_Problem to solve_:
Print out the material that follows word for word.
== Data provided ==
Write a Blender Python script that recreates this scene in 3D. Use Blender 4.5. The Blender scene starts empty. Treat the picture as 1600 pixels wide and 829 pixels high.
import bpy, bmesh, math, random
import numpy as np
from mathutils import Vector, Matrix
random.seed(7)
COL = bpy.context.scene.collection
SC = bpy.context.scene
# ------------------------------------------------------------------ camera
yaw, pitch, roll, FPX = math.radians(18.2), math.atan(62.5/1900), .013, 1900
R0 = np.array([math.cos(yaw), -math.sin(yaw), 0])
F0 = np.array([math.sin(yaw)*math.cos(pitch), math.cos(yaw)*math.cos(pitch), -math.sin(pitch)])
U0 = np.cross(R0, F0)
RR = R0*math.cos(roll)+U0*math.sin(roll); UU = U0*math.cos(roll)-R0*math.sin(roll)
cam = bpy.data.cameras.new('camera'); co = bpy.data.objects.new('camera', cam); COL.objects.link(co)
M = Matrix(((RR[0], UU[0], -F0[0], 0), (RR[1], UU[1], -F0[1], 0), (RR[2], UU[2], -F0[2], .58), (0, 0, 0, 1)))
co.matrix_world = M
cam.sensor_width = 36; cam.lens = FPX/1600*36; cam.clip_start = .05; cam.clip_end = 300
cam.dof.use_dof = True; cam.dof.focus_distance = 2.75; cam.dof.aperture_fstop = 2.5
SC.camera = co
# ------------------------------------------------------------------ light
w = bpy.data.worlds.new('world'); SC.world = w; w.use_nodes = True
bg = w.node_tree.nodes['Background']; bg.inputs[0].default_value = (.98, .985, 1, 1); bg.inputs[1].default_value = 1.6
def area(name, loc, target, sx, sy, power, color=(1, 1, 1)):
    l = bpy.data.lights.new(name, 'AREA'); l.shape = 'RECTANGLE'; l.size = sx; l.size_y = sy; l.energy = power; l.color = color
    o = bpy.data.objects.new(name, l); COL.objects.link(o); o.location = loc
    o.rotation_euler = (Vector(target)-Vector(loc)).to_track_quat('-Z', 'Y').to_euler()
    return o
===
_Solution below_:
Write a Blender Python script that recreates this scene in 3D. Use Blender 4.5. The Blender scene starts empty. Treat the picture as 1600 pixels wide and 829 pixels high.
import bpy, bmesh, math, random
import numpy as np
from mathutils import Vector, Matrix
random.seed(7)
COL = bpy.context.scene.collection
SC = bpy.context.scene
# ------------------------------------------------------------------ camera
yaw, pitch, roll, FPX = math.radians(18.2), math.atan(62.5/1900), .013, 1900
R0 = np.array([math.cos(yaw), -math.sin(yaw), 0])
F0 = np.array([math.sin(yaw)*math.cos(pitch), math.cos(yaw)*math.cos(pitch), -math.sin(pitch)])
U0 = np.cross(R0, F0)
RR = R0*math.cos(roll)+U0*math.sin(roll); UU = U0*math.cos(roll)-R0*math.sin(roll)
cam = bpy.data.cameras.new('camera'); co = bpy.data.objects.new('camera', cam); COL.objects.link(co)
M = Matrix(((RR[0], UU[0], -F0[0], 0), (RR[1], UU[1], -F0[1], 0), (RR[2], UU[2], -F0[2], .58), (0, 0, 0, 1)))
co.matrix_world = M
cam.sensor_width = 36; cam.lens = FPX/1600*36; cam.clip_start = .05; cam.clip_end = 300
cam.dof.use_dof = True; cam.dof.focus_distance = 2.75; cam.dof.aperture_fstop = 2.5
SC.camera = co
# ------------------------------------------------------------------ light
w = bpy.data.worlds.new('world'); SC.world = w; w.use_nodes = True
bg = w.node_tree.nodes['Background']; bg.inputs[0].default_value = (.98, .985, 1, 1); bg.inputs[1].default_value = 1.6
def area(name, loc, target, sx, sy, power, color=(1, 1, 1)):
    l = bpy.data.lights.new(name, 'AREA'); l.shape = 'RECTANGLE'; l.size = sx; l.size_y = sy; l.energy = power; l.color = color
    o = bpy.data.objects.new(name, l); COL.objects.link(o); o.location = loc
    o.rotation_euler = (Vector(target)-Vector(loc)).to_track_quat('-Z', 'Y').to_euler()
    return o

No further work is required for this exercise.